Bergman y ajoute néanmoins un onirisme et une symbolique toute personnelle. Les rêves et les souvenirs d’Isak sont, par l’entremise du personnage / cinéaste Sjöström, autant de séquences de projection. Voyage rétrospectif dans l’image, dans le noir et blanc expressionniste et l’éclairage primal d’un cinéma nordique extraordinaire de suggestion, le parcours du vieillard est une passerelle dans l’espace et le temps. Par le biais de la métaphore proustienne, le voyage vers la naissance du sentiment amoureux se déploie. Par celui du dialogue psychanalytique et philosophique, le présent règle ses comptes. Les conversations avec la bru sont ainsi un parcours en soi, de la franchise des aveux d’inimitié à la reconnaissance tardive d’une sensibilité trop enfouie.

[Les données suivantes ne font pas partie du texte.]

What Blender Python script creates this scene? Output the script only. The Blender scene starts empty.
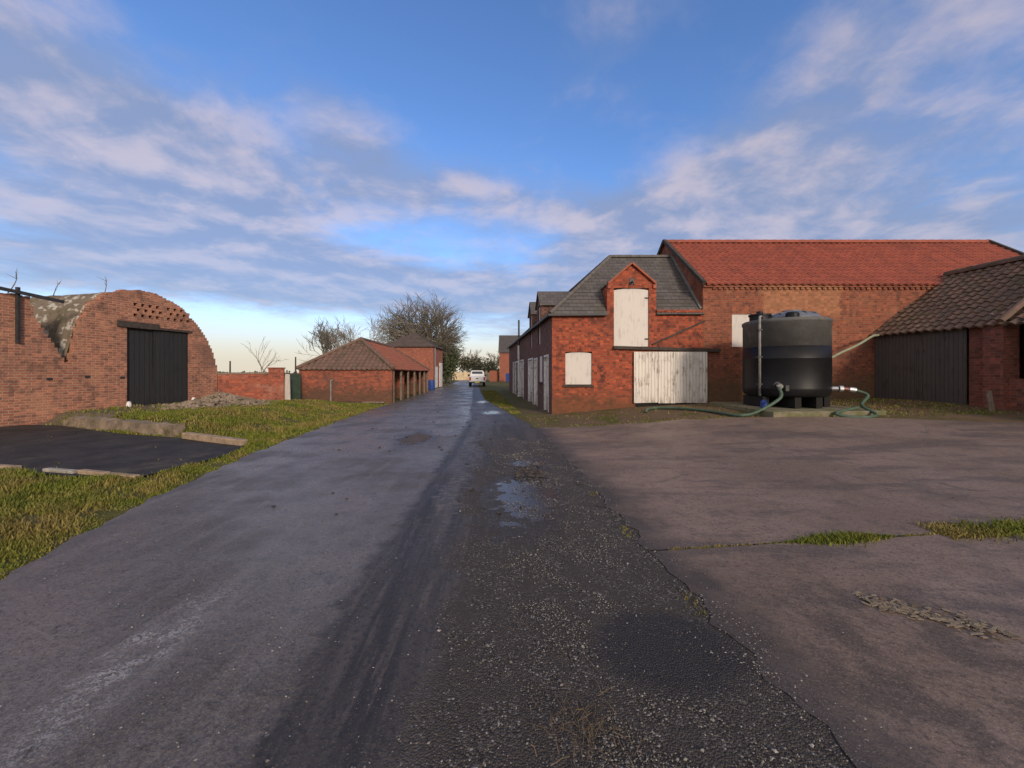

Mais la présence de Marianne permet aussi un point d’équilibre au voyage rétrospectif : enceinte, elle questionne l’héritage et la position radicalement pessimiste du fils Evald, refusant une descendance et se préparant déjà à mourir sans attache. Bergman l’affirme tout au long du film : non seulement, notre parcours laisse des traces indélébiles sur les êtres (voir à ce titre l’échange assez terrible entre Isak et sa mère, observé par Marianne de la troisième génération, portant en elle la suivante…), mais notre mort elle-même n’est pas innocente.
Ployant sous ce poids en tout point inhumain, l’individu fléchit, mais ne rompt pas. Car si la montre sans aiguilles qui le hante, tant dans ses rêves que dans la chambre maternelle, lui indique avec force le hors-temps de la mort, elle est aussi le symbole de l’abolition du temps par la mémoire, la richesse de nos souvenirs. Et cette maitrise du temps, que Proust avait fait sienne, que Bergman illustre, c’est celle de l’art : une acceptation, un rempart, une cathédrale éternelle autour de la mort.